La jeune Inde
QUE LES HINDOUS PRENNENT GARDE
Bihar est la terre promise de la Non-Coopération; l’Union Hindoue Musulmane de Bihar est proverbiale. Je suis donc très malheureux d’apprendre qu’elle est soumise à une rude épreuve et ne pourra peut-être la supporter plus longtemps. Tous les chefs responsables, Hindous et Musulmans, qui ne sont pas portés à s’affoler, m’ont déclaré qu’il leur fallait un effort presque surhumain pour empêcher des troubles hindous-musulmans de se produire. Ils m’ont informé que certains Hindous avaient dit au peuple que j’avais défendu la viande à tous les Hindous et à tous les Musulmans; et parfois même la viande et le poisson étaient enlevés de force par des végétariens trop zélés. Je sais qu’on se sert souvent de mon nom illégalement, mais c’est bien la plus nouvelle façon de s’en servir mal à propos. On sait en général que je suis un végétarien convaincu et que je veux réformer l’alimentation. Mais on ne sait pas aussi généralement qu’Ahimsa s’étend aux êtres humains comme aux animaux inférieurs et que je fréquente couramment ceux qui mangent de la viande.
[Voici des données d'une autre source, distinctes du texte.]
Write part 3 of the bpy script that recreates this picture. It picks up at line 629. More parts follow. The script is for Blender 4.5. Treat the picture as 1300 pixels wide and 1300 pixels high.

Je ne tuerais pas un être humain pour protéger une vache, mais je ne tuerais pas une vache pour protéger une existence humaine si précieuse qu’elle fût. Inutile de dire que je n’ai donné à personne l’autorisation de prêcher le végétarianisme comme faisant partie de la Non-Coopération. Je suis persuadé que nous n’atteindrons jamais notre but si une propagande quelconque s’accompagne de violence. Les Hindous ne doivent pas obliger les Musulmans à ne pas manger de viande ni même de bœuf. Les Hindous végétariens n’ont pas le droit de forcer les autres Hindous à s’abstenir de viande, de volaille et de poisson. Je n’essayerais pas de rendre l’Inde sobre à la pointe de l’épée. Rien ne porte atteinte au moral de la nation comme la violence. La peur est arrivée à faire partie du caractère national. Les Non-Coopérateurs feront une grande faute s’ils cherchent à convertir les gens par la violence; et s’ils emploient dans leur propagande la moindre coercition, ils feront le jeu du Gouvernement[85].
La question de la vache est une question importante, la plus sérieuse qui soit pour les Hindous. Personne n’a plus que moi le respect de la vache. Les Hindous manquent à leur devoir s’ils ne sont pas capables de la protéger. Ils ont deux moyens de le faire: la force physique ou la force d’âme. Vouloir protéger la vache par la violence, c’est abaisser l’hindouisme et le rendre satanique, c’est avilir la noble signification de la protection de la vache. Ainsi que me l’écrivait un ami musulman, «Si les Hindous ont recours à la contrainte, manger du bœuf qui est seulement autorisé dans l’Islam deviendra une obligation.» Les Hindous ne peuvent protéger la vache qu’en se montrant toujours plus capables de souffrir et de mourir. Le seul moyen qu’ils possèdent de sauver la vache du couteau du boucher c’est de s’efforcer de sauver l’Islam du péril qui le menace et de s’en rapporter à leurs compatriotes musulmans pour y répondre noblement, en protégeant de bon gré la vache par respect pour leurs compatriotes hindous. Il faut que les Hindous s’abstiennent scrupuleusement de toute violence à l’égard des Musulmans. Souffrir et avoir confiance sont les attributs de la force de l’âme. J’ai entendu dire qu’à des foires importantes, les Musulmans se voient enlever brutalement leurs vaches et même leurs chèvres. Ceux qui se vantent d’être des Hindous et qui ont ainsi recours à la violence sont les ennemis de la vache et de l’Hindouisme. Le meilleur, l’unique moyen de sauver la vache, c’est de sauver le Califat. J’espère par conséquent que chaque Non-Coopérateur fera tous ses efforts pour empêcher la moindre tendance à la violence, sous n’importe quelle forme, que ce soit pour protéger la vache ou un autre animal, ou pour tout autre but.